Climate change conference: No breakthrough in Paris yet, all eyes on next week

The Indian Express , Saturday, December 05, 2015
Correspondent : Amitabh Sinha
The first week of negotiations at the climate change conference was ending the way it has always been — without any early breakthroughs, having seen ugly battles on contentious issues, and with the hope that all outstanding issues will get resolved in time in the second week for an agreement to emerge.

The only progress made in the first four days of talks here in Paris was that the draft negotiating text, which was 55-page long while coming into this conference, has been trimmed down to 38 pages in the latest version released Friday morning. Significant as it looks, the contentious issues remain as they were, with all the options suggested by various countries, being captured in square brackets.

“I think we have made reasonably good progress, if you look at how things have moved in earlier conferences. In the next couple of days, we should be able to narrow down the differences on some other issues as well,” said Ajay Mathur, one of India’s negotiators.

Mathur was possibly referring to the 2009 Copenhagen conference, the last time the world had taken a shot at finalising a global climate change agreement, when the draft negotiating text at the end of the first week was more than 100 pages.

US negotiator Todd Stern said the latest draft text showed that some good work had been going on behind the scenes.

Negotiators continued to be huddled in small informal groups, contact groups, spin-off groups, sub-groups — different names are used and probably have different significance — on Friday as well. On Saturday morning, another version of the draft text is likely to emerge and that will become the basis for formal negotiations to begin.

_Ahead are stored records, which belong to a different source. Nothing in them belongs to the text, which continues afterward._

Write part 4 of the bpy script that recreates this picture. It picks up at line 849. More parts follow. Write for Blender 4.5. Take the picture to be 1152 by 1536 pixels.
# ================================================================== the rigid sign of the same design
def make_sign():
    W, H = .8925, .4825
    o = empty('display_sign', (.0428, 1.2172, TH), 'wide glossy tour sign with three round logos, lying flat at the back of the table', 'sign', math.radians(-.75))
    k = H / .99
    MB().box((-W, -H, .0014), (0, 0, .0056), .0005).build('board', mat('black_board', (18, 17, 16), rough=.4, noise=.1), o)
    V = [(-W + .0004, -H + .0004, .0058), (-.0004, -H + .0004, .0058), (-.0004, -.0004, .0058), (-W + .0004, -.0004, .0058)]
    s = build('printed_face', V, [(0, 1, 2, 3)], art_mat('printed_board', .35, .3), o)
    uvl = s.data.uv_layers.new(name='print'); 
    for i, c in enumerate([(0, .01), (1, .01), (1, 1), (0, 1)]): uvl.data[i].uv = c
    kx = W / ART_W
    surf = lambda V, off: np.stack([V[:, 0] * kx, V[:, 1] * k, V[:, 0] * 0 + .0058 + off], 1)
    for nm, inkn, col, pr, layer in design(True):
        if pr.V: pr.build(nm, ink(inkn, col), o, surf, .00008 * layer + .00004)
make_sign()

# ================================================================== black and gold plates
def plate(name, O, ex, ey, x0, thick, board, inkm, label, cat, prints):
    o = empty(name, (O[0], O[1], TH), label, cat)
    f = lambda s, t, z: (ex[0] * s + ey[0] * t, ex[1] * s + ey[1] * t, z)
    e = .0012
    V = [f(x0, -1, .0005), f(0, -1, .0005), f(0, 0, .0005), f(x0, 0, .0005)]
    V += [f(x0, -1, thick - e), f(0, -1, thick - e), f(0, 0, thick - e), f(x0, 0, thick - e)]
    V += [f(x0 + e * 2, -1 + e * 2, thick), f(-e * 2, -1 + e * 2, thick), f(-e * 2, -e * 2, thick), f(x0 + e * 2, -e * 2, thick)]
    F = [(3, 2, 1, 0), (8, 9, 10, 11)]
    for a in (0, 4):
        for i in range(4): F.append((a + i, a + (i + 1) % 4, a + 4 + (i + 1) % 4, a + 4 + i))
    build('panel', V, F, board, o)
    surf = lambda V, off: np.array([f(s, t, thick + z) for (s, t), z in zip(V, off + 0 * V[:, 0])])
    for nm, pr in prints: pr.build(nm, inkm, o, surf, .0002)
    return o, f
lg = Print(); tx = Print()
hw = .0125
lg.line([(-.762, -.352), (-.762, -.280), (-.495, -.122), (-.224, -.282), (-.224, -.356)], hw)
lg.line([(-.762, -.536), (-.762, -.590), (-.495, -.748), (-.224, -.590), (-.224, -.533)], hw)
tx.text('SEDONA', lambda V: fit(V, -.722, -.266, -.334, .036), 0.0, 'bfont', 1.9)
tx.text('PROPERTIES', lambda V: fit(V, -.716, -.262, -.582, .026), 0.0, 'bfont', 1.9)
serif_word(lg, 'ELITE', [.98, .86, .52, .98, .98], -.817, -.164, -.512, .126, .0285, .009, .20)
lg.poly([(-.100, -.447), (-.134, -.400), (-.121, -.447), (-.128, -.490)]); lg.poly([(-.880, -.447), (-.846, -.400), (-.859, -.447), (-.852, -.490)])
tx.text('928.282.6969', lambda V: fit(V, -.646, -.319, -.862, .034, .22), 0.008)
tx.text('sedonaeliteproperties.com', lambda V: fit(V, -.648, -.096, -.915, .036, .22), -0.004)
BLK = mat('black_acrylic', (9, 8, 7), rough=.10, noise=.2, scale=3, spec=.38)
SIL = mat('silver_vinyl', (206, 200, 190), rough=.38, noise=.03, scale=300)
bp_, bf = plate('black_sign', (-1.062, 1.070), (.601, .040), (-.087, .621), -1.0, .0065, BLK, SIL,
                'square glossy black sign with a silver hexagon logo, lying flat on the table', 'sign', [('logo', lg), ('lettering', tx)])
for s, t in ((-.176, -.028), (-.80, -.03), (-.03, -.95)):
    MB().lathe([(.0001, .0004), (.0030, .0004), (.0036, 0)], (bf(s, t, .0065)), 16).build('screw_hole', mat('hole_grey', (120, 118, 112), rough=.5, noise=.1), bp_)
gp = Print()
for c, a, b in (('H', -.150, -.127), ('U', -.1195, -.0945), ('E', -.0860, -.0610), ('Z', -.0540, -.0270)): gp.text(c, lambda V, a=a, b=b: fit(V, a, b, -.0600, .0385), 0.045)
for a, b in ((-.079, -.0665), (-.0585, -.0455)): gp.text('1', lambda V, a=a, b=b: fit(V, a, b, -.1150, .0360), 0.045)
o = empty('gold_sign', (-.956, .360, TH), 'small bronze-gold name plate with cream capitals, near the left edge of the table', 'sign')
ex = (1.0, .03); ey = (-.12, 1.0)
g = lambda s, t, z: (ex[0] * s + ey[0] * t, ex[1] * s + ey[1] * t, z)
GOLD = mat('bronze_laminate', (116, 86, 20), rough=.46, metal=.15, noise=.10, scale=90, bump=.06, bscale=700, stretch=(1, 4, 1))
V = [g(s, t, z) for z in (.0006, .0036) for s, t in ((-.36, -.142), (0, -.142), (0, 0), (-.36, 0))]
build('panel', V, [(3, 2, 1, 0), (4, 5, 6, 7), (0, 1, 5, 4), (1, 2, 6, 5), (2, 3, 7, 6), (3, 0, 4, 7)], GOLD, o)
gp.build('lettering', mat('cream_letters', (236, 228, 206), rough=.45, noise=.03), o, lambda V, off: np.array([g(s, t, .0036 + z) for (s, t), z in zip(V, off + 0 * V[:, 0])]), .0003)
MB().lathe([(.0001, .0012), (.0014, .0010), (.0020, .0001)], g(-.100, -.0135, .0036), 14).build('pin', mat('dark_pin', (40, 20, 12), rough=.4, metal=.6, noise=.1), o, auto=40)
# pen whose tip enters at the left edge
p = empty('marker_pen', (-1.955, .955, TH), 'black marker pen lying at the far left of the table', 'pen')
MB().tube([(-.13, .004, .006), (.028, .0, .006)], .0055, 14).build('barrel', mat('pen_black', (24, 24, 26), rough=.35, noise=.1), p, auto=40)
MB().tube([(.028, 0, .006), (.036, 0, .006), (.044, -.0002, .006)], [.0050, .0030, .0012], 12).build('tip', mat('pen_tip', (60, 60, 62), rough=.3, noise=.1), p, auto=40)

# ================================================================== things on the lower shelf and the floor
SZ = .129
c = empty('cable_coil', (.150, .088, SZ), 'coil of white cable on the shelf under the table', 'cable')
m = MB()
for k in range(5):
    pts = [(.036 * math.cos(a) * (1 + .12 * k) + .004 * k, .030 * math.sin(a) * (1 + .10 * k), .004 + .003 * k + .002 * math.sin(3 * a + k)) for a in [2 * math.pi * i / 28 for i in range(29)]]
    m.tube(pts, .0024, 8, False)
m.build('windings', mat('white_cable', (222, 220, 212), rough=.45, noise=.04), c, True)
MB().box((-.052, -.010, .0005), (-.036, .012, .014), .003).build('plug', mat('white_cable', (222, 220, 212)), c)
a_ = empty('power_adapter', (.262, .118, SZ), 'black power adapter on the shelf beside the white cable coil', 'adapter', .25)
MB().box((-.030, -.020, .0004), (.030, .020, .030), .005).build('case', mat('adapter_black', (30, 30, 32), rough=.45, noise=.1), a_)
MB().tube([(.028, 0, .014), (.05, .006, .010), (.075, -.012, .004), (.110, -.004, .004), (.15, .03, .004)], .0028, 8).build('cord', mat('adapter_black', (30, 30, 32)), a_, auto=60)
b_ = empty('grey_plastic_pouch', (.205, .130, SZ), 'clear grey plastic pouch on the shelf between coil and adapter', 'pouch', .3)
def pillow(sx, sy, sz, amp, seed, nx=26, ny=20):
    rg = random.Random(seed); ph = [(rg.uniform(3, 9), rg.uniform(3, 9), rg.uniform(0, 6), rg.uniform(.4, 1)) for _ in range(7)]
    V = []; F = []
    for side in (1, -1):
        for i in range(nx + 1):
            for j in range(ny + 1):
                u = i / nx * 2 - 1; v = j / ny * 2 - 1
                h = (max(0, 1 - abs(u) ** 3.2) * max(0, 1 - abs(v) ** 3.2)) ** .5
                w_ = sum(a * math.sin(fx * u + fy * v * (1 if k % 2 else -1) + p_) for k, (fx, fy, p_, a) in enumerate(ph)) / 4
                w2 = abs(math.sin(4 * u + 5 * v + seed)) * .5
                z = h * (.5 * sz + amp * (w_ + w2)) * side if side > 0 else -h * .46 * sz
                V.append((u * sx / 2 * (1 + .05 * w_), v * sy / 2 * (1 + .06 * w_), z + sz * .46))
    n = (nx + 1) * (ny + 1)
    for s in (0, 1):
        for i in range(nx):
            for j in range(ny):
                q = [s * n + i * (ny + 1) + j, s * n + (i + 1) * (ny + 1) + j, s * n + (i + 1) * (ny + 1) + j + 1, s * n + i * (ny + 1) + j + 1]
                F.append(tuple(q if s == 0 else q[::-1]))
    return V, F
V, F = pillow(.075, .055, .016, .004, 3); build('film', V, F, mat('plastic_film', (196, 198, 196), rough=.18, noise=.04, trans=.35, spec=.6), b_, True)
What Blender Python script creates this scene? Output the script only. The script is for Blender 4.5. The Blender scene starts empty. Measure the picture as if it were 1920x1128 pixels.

In the formal negotiations from Saturday, all the country representatives will sit in a large room and go through the draft text word by word, line by line, to approve what they agree on and reject the others. Next week, ministers will arrive here for the high-level segment to take the big decisions for which political capital is required.

With all the action happening behind the scenes, the small island countries and least developed countries, two different groupings, reopened their demand that the world should strive for keeping the global average temperatures from rising above 1.5 degree Celsius, not 2 degrees.

Meanwhile, the Centre for Science and Environment, an observer organisation, accused the developed nations of carrying out a “well-orchestrated campaign” against India by raking up its plans for continued use of coal for electricity generation.